Digital 9 Infrastructure has acquired the Icelandic data center operator Verne Global for £231 million ($320m).
Verne operates a 24MW data center campus on a former NATO site near Keflavik, offering colocation and high-performance computing services. Another 8MW of capacity is currently under development.
Verne hosts some local colocation customers, but primarily hosts HPC workloads, with an increasing focus on artificial intelligence applications. "What Verne Global has achieved over the last decade is a fantastic accomplishment and is a great acknowledgment of the exceptional team that we have," Dominic Ward, CEO of Verne Global, said.
"We are hugely grateful for the support that we have had from our prior shareholders (Wellcome Trust, Stefnir, Novator Partners, and General Catalyst Partners) to this point."
The deal is D9's first data center investment, after the company launched earlier this year. Managed by Triple Point Investment Management, D9 raised £300 million ($422.9 million) in a March IPO, and then acquired submarine cable owner Aqua Comms for £160 million ($215m). In June, it raised another £175 million ($246.7m).
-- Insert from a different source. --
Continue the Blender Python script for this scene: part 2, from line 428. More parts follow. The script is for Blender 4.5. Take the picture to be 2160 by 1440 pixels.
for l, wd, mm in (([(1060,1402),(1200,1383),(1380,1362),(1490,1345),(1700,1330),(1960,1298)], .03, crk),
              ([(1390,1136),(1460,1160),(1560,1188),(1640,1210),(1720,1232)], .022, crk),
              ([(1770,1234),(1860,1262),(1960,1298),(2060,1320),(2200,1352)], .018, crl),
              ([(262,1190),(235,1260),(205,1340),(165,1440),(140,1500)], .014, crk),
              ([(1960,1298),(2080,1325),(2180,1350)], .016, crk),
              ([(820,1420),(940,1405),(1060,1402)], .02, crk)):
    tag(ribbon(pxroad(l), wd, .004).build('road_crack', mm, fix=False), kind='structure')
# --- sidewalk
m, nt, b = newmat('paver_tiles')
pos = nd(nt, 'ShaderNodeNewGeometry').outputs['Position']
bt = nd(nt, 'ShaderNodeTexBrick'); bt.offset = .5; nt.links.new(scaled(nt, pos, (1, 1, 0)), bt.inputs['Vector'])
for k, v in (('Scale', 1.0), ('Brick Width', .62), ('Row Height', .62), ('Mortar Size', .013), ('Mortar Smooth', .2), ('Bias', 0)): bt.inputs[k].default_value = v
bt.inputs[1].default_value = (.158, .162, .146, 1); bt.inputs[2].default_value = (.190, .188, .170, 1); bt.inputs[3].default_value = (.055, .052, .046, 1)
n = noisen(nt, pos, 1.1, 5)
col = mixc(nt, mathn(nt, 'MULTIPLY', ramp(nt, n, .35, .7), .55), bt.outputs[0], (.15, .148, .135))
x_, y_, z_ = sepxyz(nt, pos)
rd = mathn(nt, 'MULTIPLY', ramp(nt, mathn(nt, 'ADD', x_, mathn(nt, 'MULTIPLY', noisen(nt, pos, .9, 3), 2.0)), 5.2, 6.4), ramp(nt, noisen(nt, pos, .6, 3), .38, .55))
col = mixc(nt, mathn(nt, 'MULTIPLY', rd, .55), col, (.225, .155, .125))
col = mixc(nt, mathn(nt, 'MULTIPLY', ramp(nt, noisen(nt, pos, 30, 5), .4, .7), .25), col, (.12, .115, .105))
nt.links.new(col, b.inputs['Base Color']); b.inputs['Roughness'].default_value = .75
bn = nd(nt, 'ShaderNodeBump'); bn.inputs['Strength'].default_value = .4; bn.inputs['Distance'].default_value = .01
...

"Data centers form a key part of the digital infrastructure backbone," Thor Johnsen, head of digital infrastructure at Triple Point, said.
"Verne Global’s existing Icelandic based data center assets represent some of the cleanest, lowest carbon footprint data centers, globally."
D9 plans another equity raise, and said that it had identified a further six data center investments with an aggregate value of around £200m ($277m), as well as another £470m ($650m) in other digital infrastructure deals.